A.-C. B.: Aucun magistrat ne prend plaisir à placer un enfant. C’est la mesure la plus grave et nous tentons toujours de l’éviter. Quand on en arrive à cette extrémité, c’est que la souffrance de l’enfant est telle qu’on n’entrevoit pas d’autre issue. Le juge n’est pas un magicien, nous tentons d’aider des enfants qui ont parfois déjà subi des traumatismes importants et le placement est l’une des possibilités. Que se passerait-il si nous renoncions à des placements alors que l’enfant est dans une souffrance grave?

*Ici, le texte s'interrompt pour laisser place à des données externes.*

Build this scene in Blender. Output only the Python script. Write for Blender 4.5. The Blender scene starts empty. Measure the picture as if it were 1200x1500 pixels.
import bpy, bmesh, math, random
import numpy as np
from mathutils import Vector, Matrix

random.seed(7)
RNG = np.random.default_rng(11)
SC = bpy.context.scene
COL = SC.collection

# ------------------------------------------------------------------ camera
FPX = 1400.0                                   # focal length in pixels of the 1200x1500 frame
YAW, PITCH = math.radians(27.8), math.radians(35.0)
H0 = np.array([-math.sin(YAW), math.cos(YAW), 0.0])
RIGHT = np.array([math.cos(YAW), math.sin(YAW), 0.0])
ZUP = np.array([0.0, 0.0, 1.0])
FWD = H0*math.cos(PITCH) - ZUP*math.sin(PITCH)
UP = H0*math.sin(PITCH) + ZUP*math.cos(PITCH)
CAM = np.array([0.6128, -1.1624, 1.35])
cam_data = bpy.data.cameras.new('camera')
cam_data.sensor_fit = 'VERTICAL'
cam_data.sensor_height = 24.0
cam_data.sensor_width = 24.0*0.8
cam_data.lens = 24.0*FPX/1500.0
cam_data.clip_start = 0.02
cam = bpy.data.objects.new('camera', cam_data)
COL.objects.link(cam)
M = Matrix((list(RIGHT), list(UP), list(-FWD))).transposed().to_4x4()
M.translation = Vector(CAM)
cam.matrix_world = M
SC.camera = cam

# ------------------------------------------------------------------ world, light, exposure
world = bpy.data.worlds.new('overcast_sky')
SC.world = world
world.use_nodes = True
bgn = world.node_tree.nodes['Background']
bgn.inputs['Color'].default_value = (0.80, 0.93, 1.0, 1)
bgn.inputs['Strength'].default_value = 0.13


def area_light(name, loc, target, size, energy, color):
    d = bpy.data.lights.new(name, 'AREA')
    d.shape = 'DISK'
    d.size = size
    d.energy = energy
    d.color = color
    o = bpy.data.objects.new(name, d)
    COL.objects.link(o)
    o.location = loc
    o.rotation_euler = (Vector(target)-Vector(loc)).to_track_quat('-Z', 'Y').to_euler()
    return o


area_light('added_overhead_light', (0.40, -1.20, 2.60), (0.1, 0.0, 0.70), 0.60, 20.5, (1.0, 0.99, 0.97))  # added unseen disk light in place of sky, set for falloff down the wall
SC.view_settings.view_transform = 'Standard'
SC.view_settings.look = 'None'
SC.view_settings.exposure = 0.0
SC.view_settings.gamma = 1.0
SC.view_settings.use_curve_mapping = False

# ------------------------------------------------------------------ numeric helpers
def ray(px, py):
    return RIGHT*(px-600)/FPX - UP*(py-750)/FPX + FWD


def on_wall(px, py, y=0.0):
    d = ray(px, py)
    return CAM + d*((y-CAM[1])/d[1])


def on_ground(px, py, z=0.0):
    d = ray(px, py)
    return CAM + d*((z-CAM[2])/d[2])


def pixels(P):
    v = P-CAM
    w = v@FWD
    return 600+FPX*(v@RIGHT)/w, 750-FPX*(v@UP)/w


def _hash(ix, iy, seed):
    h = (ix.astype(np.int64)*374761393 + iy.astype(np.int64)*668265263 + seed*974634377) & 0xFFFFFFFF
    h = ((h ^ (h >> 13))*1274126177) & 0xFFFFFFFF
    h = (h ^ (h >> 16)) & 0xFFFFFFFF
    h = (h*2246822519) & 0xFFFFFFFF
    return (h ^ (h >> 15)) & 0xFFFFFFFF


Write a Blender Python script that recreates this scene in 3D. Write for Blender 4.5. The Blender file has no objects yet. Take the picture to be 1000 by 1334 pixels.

J. R.: Le placement débouche aussi sur d’heureux développements. Je me souviens d’un cas où, un parent s’étant effondré, l’enfant prenait le même chemin. Le placement dans un internat a été bénéfique tant pour l’enfant que pour le parent, qui s’est repris en main et a trouvé du travail.

Les juges en Suisse privilégient souvent la mère au détriment du père. Vous le reconnaissez?

J. R.: Le modèle familial traditionnel demeure une réalité en Suisse, de nombreuses femmes travaillent peu ou pas du tout. Dans ce schéma, la mère a un rôle prépondérant dans l’éducation et le père endosse celui de soutien financier. Or le but des juges est de respecter au mieux la convention des parties telle que décidée durant leur vie commune. Le droit intègre de plus en plus l’égalité hommes-femmes, mais il y a un déphasage avec l’évolution sociale. En France par exemple, les femmes sont plus autonomes financièrement parce qu’elles travaillent plus que les Suissesses.

Mais si des pères veulent s’occuper de leurs enfants après un divorce, pourquoi ne pas ordonner la garde partagée, telle que préconisée par le Tribunal fédéral?

A.-C. B.: Ce n’est pas si simple. La loi et les jugements du Tribunal fédéral indiquent clairement les conditions pour que la garde partagée soit instaurée et nous respectons ces conditions, étant encore rappelé que nous sommes centrés sur l’intérêt de l’enfant et pas sur l’intérêt des parents. Il arrive que des pères ou des mères réclament la garde partagée dans le but de payer moins de contributions d’entretien. On constate alors, lorsqu’il s’agit de régler le concret – où l’enfant va manger à midi, qui ira le chercher à la sortie de l’école – que la volonté affichée ne résiste pas devant les exigences de la réalité.